Here are key strategies that contributed to this portfolio’s success:

  • Regular €300 investments steadily increased the loan portfolio.
  • Both principal and interest payments were reinvested, compounding growth.
  • The investor spread funds across a variety of loans, reducing exposure to individual project risks.

What brings high yields

Andrius Liukaitis classifies this case study as a medium-risk portfolio. Initially, the investor deployed larger amounts (€500–€3,000) in a single project to build up the portfolio, then adopted a more consistent strategy of €100–€300 investment per project. This balance between early momentum and steady diversification helped maximize returns while managing risk.

“With InSoil Finance, investors can diversify not only by geography, but also by asset type, risk rating, loan term, farm type, and loan purpose. Spreading investments across a wide range of loans helps shield your portfolio from external shocks“, explains Andrius Liukaitis. 

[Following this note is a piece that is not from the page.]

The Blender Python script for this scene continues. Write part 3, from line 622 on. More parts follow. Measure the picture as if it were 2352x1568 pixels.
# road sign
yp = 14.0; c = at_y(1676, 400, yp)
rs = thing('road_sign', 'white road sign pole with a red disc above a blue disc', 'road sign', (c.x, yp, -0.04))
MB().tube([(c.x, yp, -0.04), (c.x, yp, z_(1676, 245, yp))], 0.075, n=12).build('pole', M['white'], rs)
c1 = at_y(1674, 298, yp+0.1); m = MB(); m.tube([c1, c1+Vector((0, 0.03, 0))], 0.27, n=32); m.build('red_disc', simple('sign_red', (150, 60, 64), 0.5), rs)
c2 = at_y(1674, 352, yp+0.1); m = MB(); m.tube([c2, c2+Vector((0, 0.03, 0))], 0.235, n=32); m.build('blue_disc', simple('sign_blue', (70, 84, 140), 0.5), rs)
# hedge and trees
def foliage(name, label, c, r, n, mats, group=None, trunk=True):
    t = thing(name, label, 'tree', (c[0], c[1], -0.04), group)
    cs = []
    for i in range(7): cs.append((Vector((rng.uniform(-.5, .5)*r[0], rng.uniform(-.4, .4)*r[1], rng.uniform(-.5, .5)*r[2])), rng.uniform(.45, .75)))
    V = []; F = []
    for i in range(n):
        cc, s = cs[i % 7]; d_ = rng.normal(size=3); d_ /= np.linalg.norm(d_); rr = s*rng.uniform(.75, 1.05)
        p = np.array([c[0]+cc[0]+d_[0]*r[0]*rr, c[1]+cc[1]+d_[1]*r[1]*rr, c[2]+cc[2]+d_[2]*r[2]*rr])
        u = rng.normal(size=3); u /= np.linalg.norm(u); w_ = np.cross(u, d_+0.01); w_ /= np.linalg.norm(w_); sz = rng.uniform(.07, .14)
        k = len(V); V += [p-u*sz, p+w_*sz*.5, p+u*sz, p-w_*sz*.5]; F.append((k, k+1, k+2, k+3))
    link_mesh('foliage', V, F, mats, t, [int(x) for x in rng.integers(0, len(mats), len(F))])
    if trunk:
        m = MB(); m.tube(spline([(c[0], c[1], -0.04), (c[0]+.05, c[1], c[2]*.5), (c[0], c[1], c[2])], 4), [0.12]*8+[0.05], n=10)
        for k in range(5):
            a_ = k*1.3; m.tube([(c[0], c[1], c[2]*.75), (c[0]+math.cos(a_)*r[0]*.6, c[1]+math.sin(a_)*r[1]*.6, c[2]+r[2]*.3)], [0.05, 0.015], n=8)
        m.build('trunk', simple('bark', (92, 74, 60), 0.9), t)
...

How to Assess Projects on InSoil Finance

InSoil Finance enables investments in Lithuania, Poland, Latvia, Bulgaria, and Portugal. When evaluating potential projects, Andrius recommends focusing on the following factors:

Risk Rating: InSoil assigns ratings from A+ (lowest risk) to C (higher risk), updated regularly based on historical performance. This transparent system helps investors gauge each loan’s risk profile.

Financial Metrics: The average funded farm has 14 years of operational history. InSoil provides two years of financial data for each borrower, allowing investors to assess business stability and performance.

Loan-to-Value (LTV) Ratio: LTV indicates the proportion of assets pledged relative to the loan amount. Higher collateralization enhances investment security in case of borrower default.

Loan Duration: It’s essential to match investment duration with your liquidity preferences. InSoil loans typically range from 6 to 48 months. Andrius notes that longer-term loans often carry lower risk, as they give farmers more time to repay.

Balancing Risk and Reward

“High double-digit returns are appealing, but investors should honestly assess their tolerance for repayment delays. Chasing the highest yields may require patience and composure when repayments are late,” Andrius advises.

While it’s possible to achieve slightly higher returns by concentrating funds in a single project, broad diversification is the best strategy for long-term peace of mind. Since its inception in 2020, the InSoil Finance community has funded over €80 million in agricultural loans, with €40 million already fully repaid. To date, investors have enjoyed a weighted average return of 13.16%.